• **BRIEF**: All lines from the beginning of the listing through the line with "above the ground" are to be copied word for word; the pictures are not.
Begin DATA PROVIDED
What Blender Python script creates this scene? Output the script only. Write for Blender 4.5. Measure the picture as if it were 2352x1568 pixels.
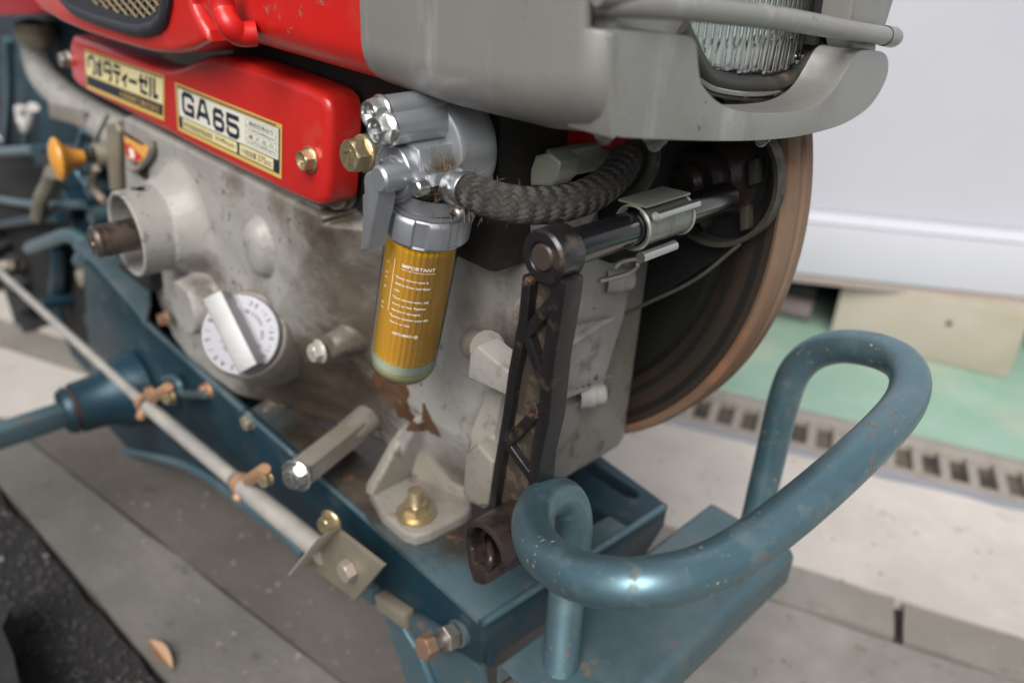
import bpy, bmesh, math, random
import numpy as np
from mathutils import Vector, Matrix, noise as mnoise
random.seed(7)
sc = bpy.context.scene
for o in list(bpy.data.objects): bpy.data.objects.remove(o)
COL = sc.collection
ZC = 0.72                                   # eye height above the ground

# ------------------------------------------------------------------ camera
F_PX = 3200 * 2352 / 4096.0
def _rot(a, b, c):
    a, b, c = map(math.radians, (a, b, c))
    ca, sa, cb, sb, cc, s_ = math.cos(a), math.sin(a), math.cos(b), math.sin(b), math.cos(c), math.sin(c)
    f = np.array([ca*cb, sa*cb, -sb]); r = np.array([sa, -ca, 0.0]); d = -np.cross(r, f)
    return np.array([cc*r + s_*d, -s_*r + cc*d, f])
CAM = _rot(134.15, 27.74, -3.267)
cam = bpy.data.cameras.new('camera'); camo = bpy.data.objects.new('camera', cam); COL.objects.link(camo)
mr = Matrix((( CAM[0][0], -CAM[1][0], -CAM[2][0]), (CAM[0][1], -CAM[1][1], -CAM[2][1]), (CAM[0][2], -CAM[1][2], -CAM[2][2])))
camo.matrix_world = Matrix.Translation((0, 0, ZC)) @ mr.to_4x4()
cam.sensor_width = 36; cam.lens = 28.125; cam.clip_start = 0.02; cam.clip_end = 500
cam.dof.use_dof = True; cam.dof.focus_distance = 0.475; cam.dof.aperture_fstop = 4.0
sc.camera = camo

# ------------------------------------------------------------------ light
world = bpy.data.worlds.new('World'); sc.world = world; world.use_nodes = True
nt = world.node_tree; nt.nodes.clear()
sky = nt.nodes.new('ShaderNodeTexSky'); sky.sky_type = 'NISHITA'; sky.sun_disc = False
sky.sun_elevation = math.radians(52); sky.dust_density = 4; sky.air_density = 1.0; sky.ozone_density = 1.0
hs = nt.nodes.new('ShaderNodeHueSaturation'); hs.inputs['Saturation'].default_value = 0.45
bg = nt.nodes.new('ShaderNodeBackground'); bg.inputs['Strength'].default_value = 0.085
wo = nt.nodes.new('ShaderNodeOutputWorld')
nt.links.new(sky.outputs[0], hs.inputs['Color']); nt.links.new(hs.outputs[0], bg.inputs['Color']); nt.links.new(bg.outputs[0], wo.inputs['Surface'])
sun = bpy.data.lights.new('sun', 'SUN'); sun.energy = 3.3; sun.angle = math.radians(42); sun.color = (1, .97, .93)
suno = bpy.data.objects.new('sun', sun); COL.objects.link(suno)
SD = Vector((0.42, -0.74, 0.88)).normalized()          # direction towards the sun
suno.rotation_euler = SD.to_track_quat('Z', 'Y').to_euler()
sky.sun_elevation = math.asin(SD.z); sky.sun_rotation = math.atan2(SD.x, SD.y)
sc.view_settings.view_transform = 'Standard'; sc.view_settings.look = 'None'
sc.view_settings.gamma = 1; sc.view_settings.use_curve_mapping = False
sc.view_settings.exposure = 0.20
sc.cycles.max_bounces = 8

# ------------------------------------------------------------------ measuring helpers (frame: eye at 0, X along the machine, Y across, Z up)
def ray(x, y): return CAM.T @ np.array([(x-1176)/F_PX, (y-784)/F_PX, 1.0])
def at(x, y, X=None, Y=None, Z=None, D=None):
    d = ray(x, y)
    t = D if D is not None else X/d[0] if X is not None else Y/d[1] if Y is not None else Z/d[2]
    return Vector(d*t)
def pts(l, **k): return [at(px, py, **k) for px, py in l]

# ------------------------------------------------------------------ materials
MATS = {}
def mat(name, base, rough=.5, metal=0., var=None, layers=(), bump=None, coat=0., trans=0., ior=1.45, alpha=1, spec=None, rvar=0., stripes=None, spots=()):
    if name in MATS: return MATS[name]
    m = bpy.data.materials.new(name); m.use_nodes = True; n = m.node_tree; N = n.nodes; L = n.links
    b = N['Principled BSDF']; tc = N.new('ShaderNodeTexCoord')
    def noise(scale, detail=5, ro=.6, st=None, off=0):
        mp = N.new('ShaderNodeMapping'); L.new(tc.outputs['Object'], mp.inputs['Vector'])
        mp.inputs['Location'].default_value = (off, off*.7, off*1.3)
        if st: mp.inputs['Scale'].default_value = st
        q = N.new('ShaderNodeTexNoise'); q.inputs['Scale'].default_value = scale; q.inputs['Detail'].default_value = detail
        q.inputs['Roughness'].default_value = ro; L.new(mp.outputs[0], q.inputs['Vector']); return q.outputs['Fac']
    def ramp(src, lo, hi):
        r = N.new('ShaderNodeMapRange'); r.clamp = True; L.new(src, r.inputs['Value'])
        r.inputs['From Min'].default_value = lo; r.inputs['From Max'].default_value = hi; return r.outputs[0]
    def mixc(fac, a, c):
        x = N.new('ShaderNodeMix'); x.data_type = 'RGBA'; L.new(fac, x.inputs[0])
        if isinstance(a, tuple): x.inputs[6].default_value = (*a, 1)
        else: L.new(a, x.inputs[6])
        x.inputs[7].default_value = (*c, 1); return x.outputs[2]
    def mixf(fac, a, c):
        x = N.new('ShaderNodeMix'); x.data_type = 'FLOAT'; L.new(fac, x.inputs[0])
        if isinstance(a, (int, float)): x.inputs[2].default_value = a
        else: L.new(a, x.inputs[2])
        x.inputs[3].default_value = c; return x.outputs[0]
    col = base; ro = rough; me = metal; i = 0
    if var:
        col = mixc(ramp(noise(var[1], 4, .55, off=3.1), .3, .7), base, var[0])
    if spots:
        geo = N.new('ShaderNodeNewGeometry'); nz = noise(38, 7, .7, off=21)
        for (sx, sy, sz, rad, c, amt) in spots:
            vm = N.new('ShaderNodeVectorMath'); vm.operation = 'DISTANCE'; L.new(geo.outputs['Position'], vm.inputs[0]); vm.inputs[1].default_value = (sx, sy, sz + ZC)
            a1 = N.new('ShaderNodeMath'); a1.operation = 'MULTIPLY_ADD'; L.new(vm.outputs['Value'], a1.inputs[0]); a1.inputs[1].default_value = -1.0/rad; a1.inputs[2].default_value = .52
            a2 = N.new('ShaderNodeMath'); a2.operation = 'ADD'; L.new(a1.outputs[0], a2.inputs[0]); L.new(nz, a2.inputs[1])
            fm = ramp(a2.outputs[0], .30, .85); k = N.new('ShaderNodeMath'); k.operation = 'MULTIPLY'; L.new(fm, k.inputs[0]); k.inputs[1].default_value = amt
            col = mixc(k.outputs[0], col, c)
    hs_ = []
    for ly in layers:
        i += 1
        c, scale, lo, hi, r = ly[:5]; st = ly[5] if len(ly) > 5 else None; amt = ly[6] if len(ly) > 6 else 1
        f = ramp(noise(scale, 8, .68, st, off=i*5.3), lo, hi)
        if scale >= 70:                                    # small flaws come in clusters
            cm = N.new('ShaderNodeMath'); cm.operation = 'MULTIPLY'; L.new(f, cm.inputs[0]); L.new(ramp(noise(scale*.16, 4, .6, off=i*7.9), .51, .60), cm.inputs[1]); f = cm.outputs[0]
        if amt < 1:
            k = N.new('ShaderNodeMath'); k.operation = 'MULTIPLY'; L.new(f, k.inputs[0]); k.inputs[1].default_value = amt; f = k.outputs[0]
        col = mixc(f, col, c); ro = mixf(f, ro, r)
        if metal > 0: me = mixf(f, me, 0.0)
        hs_.append(f)
    if isinstance(col, tuple): b.inputs['Base Color'].default_value = (*col, 1)
    else: L.new(col, b.inputs['Base Color'])
    if rvar:
        k = N.new('ShaderNodeMath'); k.operation = 'MULTIPLY_ADD'; L.new(noise(60, 6, .7, off=9), k.inputs[0]); k.inputs[1].default_value = rvar
        if isinstance(ro, (int, float)): k.inputs[2].default_value = ro - rvar/2
        else:
            a2 = N.new('ShaderNodeMath'); a2.operation = 'ADD'; L.new(ro, a2.inputs[0]); a2.inputs[1].default_value = -rvar/2; L.new(a2.outputs[0], k.inputs[2])
        ro = k.outputs[0]
    if isinstance(ro, (int, float)): b.inputs['Roughness'].default_value = ro
    else: L.new(ro, b.inputs['Roughness'])
    if isinstance(me, (int, float)): b.inputs['Metallic'].default_value = me
    else: L.new(me, b.inputs['Metallic'])
    b.inputs['Coat Weight'].default_value = coat; b.inputs['Coat Roughness'].default_value = .15
    b.inputs['Transmission Weight'].default_value = trans; b.inputs['IOR'].default_value = ior; b.inputs['Alpha'].default_value = alpha
    if bump:
        h = noise(bump[0], 6, .65, off=1.7)
        bp = N.new('ShaderNodeBump'); bp.inputs['Strength'].default_value = bump[1]; bp.inputs['Distance'].default_value = bump[2] if len(bump) > 2 else .0006
        L.new(h, bp.inputs['Height']); nrm = bp.outputs[0]
        if hs_:
            b2 = N.new('ShaderNodeBump'); b2.inputs['Strength'].default_value = .5; b2.inputs['Distance'].default_value = .0003
            L.new(hs_[-1], b2.inputs['Height']); L.new(nrm, b2.inputs['Normal']); nrm = b2.outputs[0]
        L.new(nrm, b.inputs['Normal'])
    MATS[name] = m; return m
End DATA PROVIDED
• **REPLY**:
What Blender Python script creates this scene? Output the script only. Write for Blender 4.5. Measure the picture as if it were 2352x1568 pixels.
import bpy, bmesh, math, random
import numpy as np
from mathutils import Vector, Matrix, noise as mnoise
random.seed(7)
sc = bpy.context.scene
for o in list(bpy.data.objects): bpy.data.objects.remove(o)
COL = sc.collection
ZC = 0.72                                   # eye height above the ground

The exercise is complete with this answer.